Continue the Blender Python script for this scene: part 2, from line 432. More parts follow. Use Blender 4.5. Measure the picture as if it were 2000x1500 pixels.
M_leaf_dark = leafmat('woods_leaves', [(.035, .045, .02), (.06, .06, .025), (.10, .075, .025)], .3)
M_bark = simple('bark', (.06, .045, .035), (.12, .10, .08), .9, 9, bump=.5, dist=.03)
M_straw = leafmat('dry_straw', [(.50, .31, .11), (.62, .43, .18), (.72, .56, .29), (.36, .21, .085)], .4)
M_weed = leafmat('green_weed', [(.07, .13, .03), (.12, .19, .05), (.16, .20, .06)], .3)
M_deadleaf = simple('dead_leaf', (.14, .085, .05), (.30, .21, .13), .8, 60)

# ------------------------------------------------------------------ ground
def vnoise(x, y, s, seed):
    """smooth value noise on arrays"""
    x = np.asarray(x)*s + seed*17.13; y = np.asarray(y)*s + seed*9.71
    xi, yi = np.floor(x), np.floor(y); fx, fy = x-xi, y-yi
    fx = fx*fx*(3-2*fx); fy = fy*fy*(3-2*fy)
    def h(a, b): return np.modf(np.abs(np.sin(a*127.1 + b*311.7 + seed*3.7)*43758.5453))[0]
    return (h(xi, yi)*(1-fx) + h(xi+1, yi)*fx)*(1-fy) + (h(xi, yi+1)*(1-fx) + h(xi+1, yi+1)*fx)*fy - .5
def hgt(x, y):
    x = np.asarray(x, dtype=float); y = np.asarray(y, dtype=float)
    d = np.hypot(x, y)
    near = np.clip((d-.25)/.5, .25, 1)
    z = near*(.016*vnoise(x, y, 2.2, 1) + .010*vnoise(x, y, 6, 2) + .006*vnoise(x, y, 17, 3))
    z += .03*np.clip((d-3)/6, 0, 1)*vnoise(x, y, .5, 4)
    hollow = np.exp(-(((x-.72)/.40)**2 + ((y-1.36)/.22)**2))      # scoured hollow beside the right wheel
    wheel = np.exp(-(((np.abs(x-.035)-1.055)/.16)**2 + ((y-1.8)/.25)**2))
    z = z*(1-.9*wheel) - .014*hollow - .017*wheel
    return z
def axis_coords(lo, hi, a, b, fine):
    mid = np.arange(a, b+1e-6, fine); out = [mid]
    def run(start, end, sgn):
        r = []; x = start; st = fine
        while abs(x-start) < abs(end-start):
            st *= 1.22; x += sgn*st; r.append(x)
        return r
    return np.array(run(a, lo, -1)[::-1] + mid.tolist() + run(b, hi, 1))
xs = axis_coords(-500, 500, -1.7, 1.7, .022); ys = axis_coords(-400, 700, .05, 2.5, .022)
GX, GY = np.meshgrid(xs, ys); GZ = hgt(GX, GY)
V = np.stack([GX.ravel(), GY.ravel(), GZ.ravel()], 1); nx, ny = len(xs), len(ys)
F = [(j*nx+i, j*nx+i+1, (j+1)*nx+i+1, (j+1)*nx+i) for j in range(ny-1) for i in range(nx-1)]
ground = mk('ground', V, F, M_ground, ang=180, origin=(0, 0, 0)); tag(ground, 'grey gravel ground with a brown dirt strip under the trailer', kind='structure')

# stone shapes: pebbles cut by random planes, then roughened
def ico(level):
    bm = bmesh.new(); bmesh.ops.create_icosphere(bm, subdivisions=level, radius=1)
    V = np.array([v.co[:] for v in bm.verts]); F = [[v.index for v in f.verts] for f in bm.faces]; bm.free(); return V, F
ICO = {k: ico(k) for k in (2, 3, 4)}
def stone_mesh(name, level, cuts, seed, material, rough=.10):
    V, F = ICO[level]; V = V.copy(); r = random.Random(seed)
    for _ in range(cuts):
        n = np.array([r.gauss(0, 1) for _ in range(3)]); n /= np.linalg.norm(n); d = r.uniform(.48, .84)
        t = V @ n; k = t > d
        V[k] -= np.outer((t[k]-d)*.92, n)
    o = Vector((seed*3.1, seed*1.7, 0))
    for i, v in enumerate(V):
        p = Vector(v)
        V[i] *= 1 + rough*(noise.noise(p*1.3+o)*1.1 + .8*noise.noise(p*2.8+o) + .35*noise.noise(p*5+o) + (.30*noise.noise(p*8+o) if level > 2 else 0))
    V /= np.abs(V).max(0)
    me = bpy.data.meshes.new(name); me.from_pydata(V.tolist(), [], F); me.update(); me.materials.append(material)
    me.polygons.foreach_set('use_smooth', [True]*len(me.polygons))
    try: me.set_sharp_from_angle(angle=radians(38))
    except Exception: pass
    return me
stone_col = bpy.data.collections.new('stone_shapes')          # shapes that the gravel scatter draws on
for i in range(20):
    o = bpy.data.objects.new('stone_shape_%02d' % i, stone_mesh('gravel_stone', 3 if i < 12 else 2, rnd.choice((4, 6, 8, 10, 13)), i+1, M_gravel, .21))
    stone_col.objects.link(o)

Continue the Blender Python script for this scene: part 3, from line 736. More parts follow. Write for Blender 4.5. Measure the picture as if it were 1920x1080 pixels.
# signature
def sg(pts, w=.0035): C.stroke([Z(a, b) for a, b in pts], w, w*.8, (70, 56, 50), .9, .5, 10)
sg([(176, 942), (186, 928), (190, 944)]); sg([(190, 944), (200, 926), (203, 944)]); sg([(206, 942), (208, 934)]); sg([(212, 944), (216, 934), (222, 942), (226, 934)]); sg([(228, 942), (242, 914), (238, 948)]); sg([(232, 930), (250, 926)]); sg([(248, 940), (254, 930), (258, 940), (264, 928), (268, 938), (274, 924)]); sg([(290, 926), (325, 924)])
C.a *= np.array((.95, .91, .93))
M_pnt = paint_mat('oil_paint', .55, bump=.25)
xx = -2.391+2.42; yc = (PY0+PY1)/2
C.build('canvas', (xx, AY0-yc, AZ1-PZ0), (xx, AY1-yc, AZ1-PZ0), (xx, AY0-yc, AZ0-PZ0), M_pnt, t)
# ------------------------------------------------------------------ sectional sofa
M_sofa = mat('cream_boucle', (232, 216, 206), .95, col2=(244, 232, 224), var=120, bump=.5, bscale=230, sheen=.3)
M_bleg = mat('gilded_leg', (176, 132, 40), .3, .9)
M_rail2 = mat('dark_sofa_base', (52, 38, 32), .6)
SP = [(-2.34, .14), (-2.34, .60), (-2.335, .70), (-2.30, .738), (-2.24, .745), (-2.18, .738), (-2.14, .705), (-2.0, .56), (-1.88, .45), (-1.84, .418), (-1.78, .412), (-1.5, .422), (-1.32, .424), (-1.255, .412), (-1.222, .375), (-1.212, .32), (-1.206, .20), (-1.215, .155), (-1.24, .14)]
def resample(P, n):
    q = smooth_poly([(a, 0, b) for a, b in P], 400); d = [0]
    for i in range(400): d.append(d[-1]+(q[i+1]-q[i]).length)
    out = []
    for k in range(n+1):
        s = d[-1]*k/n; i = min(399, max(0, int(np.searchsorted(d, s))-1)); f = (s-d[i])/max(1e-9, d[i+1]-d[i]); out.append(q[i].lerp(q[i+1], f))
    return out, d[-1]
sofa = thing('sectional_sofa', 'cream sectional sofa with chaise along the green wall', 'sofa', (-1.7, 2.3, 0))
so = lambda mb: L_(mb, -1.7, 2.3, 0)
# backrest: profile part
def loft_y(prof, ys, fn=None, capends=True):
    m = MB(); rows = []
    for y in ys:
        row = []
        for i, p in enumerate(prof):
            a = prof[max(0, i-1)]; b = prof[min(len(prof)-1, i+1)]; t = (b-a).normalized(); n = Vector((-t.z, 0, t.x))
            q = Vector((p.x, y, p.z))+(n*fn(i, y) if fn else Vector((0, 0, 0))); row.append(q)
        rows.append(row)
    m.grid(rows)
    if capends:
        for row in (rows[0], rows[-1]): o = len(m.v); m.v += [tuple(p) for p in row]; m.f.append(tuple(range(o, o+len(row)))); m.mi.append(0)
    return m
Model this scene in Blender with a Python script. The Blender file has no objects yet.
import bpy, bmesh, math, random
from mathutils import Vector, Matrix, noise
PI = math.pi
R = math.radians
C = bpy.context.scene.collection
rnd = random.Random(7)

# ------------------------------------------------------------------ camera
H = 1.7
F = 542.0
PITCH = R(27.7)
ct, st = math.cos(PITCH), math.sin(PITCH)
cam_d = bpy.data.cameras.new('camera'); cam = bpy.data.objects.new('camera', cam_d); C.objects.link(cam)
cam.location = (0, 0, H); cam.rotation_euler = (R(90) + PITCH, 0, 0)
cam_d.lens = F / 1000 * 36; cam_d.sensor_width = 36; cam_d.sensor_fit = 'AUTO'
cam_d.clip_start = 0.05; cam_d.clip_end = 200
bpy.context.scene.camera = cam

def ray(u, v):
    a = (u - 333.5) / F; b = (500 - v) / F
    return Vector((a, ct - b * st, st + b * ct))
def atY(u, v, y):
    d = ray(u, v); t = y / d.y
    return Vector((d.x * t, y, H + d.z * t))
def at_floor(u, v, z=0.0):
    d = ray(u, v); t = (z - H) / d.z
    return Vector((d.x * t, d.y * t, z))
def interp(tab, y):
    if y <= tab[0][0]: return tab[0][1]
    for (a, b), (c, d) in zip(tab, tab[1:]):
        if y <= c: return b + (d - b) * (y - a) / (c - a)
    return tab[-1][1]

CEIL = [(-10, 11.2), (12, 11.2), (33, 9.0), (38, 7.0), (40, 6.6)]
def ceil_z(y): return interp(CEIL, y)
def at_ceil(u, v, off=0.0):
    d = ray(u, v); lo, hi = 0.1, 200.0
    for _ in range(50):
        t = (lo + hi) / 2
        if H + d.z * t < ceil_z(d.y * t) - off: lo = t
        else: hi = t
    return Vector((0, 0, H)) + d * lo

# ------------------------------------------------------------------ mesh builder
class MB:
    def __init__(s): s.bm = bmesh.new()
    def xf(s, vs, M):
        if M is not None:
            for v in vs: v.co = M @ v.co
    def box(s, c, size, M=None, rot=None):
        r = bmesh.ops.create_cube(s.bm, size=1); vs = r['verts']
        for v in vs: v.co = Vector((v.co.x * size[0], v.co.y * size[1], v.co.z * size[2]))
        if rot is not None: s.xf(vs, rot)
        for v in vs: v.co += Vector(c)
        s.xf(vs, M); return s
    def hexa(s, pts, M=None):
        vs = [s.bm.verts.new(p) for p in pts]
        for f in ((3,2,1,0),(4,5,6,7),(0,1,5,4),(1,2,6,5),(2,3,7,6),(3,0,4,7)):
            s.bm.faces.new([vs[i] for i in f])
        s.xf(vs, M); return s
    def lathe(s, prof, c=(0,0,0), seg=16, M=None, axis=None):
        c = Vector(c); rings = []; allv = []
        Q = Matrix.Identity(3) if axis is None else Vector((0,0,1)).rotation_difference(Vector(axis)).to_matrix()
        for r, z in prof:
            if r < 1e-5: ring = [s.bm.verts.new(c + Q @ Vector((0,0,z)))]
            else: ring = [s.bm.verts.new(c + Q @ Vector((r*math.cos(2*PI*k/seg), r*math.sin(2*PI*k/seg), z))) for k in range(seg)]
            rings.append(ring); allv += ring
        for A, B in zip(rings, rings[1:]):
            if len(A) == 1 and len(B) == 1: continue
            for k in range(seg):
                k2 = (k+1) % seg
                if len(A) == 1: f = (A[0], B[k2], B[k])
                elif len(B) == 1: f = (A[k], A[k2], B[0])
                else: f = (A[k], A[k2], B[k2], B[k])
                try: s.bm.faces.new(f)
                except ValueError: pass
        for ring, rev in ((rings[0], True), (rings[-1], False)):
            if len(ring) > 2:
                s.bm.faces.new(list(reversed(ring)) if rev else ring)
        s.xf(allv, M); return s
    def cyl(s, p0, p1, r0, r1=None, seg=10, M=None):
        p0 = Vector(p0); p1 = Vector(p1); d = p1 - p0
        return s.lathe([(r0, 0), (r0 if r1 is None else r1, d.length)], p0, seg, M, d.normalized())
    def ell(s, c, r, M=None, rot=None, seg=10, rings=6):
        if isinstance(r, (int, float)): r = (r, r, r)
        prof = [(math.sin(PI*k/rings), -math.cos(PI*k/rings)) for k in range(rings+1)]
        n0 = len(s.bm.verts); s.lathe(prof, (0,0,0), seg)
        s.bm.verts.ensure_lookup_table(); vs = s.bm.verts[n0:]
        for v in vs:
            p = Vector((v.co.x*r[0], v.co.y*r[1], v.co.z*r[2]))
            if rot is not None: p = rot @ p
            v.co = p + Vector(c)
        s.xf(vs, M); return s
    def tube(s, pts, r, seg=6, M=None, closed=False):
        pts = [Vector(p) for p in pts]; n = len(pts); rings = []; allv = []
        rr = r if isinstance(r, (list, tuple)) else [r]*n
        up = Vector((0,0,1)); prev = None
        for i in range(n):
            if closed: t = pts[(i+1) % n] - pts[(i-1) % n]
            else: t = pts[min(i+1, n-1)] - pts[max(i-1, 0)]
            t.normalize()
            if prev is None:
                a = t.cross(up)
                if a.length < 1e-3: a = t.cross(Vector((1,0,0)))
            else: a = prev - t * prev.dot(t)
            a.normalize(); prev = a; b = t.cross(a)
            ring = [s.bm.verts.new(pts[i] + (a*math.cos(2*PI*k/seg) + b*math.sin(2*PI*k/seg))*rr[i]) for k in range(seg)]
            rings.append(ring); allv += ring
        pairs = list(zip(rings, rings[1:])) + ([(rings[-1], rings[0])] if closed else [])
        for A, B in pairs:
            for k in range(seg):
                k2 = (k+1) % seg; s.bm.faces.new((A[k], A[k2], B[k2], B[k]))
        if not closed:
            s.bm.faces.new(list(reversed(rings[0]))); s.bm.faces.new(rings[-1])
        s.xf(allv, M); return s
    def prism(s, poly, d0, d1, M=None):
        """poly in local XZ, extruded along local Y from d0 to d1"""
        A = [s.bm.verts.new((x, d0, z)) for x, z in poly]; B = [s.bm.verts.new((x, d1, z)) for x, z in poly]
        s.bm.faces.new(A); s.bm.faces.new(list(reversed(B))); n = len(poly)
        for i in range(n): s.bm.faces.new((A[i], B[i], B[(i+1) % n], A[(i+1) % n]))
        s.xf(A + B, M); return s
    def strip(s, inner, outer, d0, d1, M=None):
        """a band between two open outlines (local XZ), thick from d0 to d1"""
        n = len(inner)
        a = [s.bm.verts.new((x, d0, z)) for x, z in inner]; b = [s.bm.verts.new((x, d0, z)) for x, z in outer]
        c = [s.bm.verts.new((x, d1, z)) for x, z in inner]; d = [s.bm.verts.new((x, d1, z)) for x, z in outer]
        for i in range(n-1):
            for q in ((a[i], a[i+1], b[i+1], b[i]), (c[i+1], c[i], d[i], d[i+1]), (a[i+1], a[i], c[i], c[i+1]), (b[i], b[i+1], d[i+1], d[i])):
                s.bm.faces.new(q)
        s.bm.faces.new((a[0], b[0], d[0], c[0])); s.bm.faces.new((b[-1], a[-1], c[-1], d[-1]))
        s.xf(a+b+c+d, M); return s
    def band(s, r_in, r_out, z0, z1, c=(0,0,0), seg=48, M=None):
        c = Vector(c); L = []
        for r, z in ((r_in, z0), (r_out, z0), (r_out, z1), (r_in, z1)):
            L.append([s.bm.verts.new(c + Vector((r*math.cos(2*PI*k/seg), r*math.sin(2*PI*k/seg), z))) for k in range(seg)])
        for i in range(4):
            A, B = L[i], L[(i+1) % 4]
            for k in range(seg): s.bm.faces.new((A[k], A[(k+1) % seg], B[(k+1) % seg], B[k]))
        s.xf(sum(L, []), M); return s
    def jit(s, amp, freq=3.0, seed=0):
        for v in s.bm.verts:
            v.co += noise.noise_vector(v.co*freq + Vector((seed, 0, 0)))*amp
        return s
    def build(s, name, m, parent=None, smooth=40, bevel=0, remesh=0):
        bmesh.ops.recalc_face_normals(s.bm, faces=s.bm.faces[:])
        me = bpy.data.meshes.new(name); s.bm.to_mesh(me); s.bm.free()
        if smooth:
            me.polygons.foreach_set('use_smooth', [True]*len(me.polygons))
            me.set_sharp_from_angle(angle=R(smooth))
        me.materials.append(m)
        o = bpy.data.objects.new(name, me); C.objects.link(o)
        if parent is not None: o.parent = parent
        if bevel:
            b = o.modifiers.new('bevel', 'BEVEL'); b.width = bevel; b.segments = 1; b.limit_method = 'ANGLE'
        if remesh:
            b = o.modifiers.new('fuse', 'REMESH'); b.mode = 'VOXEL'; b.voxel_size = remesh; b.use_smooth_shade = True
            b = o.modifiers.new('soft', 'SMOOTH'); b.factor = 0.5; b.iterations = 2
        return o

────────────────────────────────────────

PROMPT ▸ Determine how many lines of the entries above carry the string "scene", and give that number alone.

RESULT OF THE TASK ▸ 5